During that time, he married his first wife, Faye, and had his first daughter. When he realized he could not make it to the big leagues, he decided to look for a more stable job to provide for his family.

“There was Ted Williams in left field, Dom DiMaggio in center and Jackie Jensen in right,” Kaiser said, naming three franchise Red Sox players at the time. “So I said I better get another job. I would have been playing in the minor leagues forever.”

In 1953, he started coaching freshman basketball at St. John’s. Three years later, he became head coach of the baseball team, getting them to the College World Series three times — in 1960, 1966 and 1968.

“I had very, very good people on my team — not only baseball players, but people,” Kaiser said.

After compiling a 367-133 record as the head baseball coach, Kaiser became the school’s athletic director in 1973.

But one of his greatest accomplishments came about six years later.

In 1978, Kaiser met with three other athletic directors of top college basketball schools — Dave Gavitt of Providence College, Jake Crouthamel of Syracuse University and Frank Rienzo of Georgetown University — to talk about forming the Big East Conference. A year later, the conference was realized. Decades later, it would be known as the strongest college basketball league in the country by many sports enthusiasts.

Kaiser was upset when big-money college football contracts threatened to lure schools away from the league and break up the Big East earlier this year. St. John’s and six other Catholic schools came together and saved the conference by redesigning the league.

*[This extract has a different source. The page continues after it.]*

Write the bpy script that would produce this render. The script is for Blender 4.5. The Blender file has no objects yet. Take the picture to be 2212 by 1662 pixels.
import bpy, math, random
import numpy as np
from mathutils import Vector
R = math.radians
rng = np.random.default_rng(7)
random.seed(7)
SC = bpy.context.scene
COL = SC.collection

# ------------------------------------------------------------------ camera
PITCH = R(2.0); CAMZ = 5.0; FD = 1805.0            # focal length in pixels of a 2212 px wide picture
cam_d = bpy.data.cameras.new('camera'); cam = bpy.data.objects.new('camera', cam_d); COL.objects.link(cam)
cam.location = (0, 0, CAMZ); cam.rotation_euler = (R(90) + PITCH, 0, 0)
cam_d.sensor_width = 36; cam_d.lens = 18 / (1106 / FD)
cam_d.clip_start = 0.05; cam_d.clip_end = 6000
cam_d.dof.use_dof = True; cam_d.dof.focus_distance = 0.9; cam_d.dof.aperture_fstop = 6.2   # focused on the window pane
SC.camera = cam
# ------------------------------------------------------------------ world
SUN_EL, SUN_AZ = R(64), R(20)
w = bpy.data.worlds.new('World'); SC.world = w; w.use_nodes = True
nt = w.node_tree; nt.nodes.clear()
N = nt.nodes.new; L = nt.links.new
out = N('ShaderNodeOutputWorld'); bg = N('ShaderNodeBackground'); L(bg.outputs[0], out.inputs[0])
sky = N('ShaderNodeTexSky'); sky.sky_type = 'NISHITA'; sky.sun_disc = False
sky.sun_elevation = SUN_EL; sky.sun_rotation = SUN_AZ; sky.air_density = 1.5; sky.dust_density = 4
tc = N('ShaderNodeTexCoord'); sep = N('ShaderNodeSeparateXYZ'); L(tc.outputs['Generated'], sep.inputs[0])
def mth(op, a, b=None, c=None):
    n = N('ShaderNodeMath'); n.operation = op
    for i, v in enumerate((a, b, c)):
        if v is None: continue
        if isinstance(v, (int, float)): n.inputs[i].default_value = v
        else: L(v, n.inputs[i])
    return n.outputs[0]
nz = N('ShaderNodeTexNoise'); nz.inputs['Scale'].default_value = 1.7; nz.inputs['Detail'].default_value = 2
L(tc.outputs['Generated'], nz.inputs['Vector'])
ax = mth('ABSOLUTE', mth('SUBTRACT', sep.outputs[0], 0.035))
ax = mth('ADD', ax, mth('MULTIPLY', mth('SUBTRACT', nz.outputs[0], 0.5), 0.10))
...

“I think the new outfit is going to be good,” Kaiser said of the new Big East Conference. “They are going to be competitive, both athletic and academically. And nothing will distract them. It’s basketball-oriented, as it started out to be.”

After seeing the school through as athletic director for 22 years, Kaiser was named athletic director emeritus.

Nowadays he reaches out to alumni and recruits them to events. He also does fundraising and assists current student athletes with internships and job opportunities through the connections he has made over the years.

Kaiser has watched as St. John’s expanded from a building in Brooklyn to an international institution with a sprawling main campus that has a church, tennis courts, baseball and soccer fields and thousands of students.

He said he enjoys his current role because he feels he can make an impact in the lives of student athletes.

“I get to meet the student athletes, not just watch their games,” Kaiser said. “I feel I can be a positive image to help young people, not only to be better in their sport.”

Jack Kaiser, right, when he was named head coach of the St. John’s baseball team in 1956.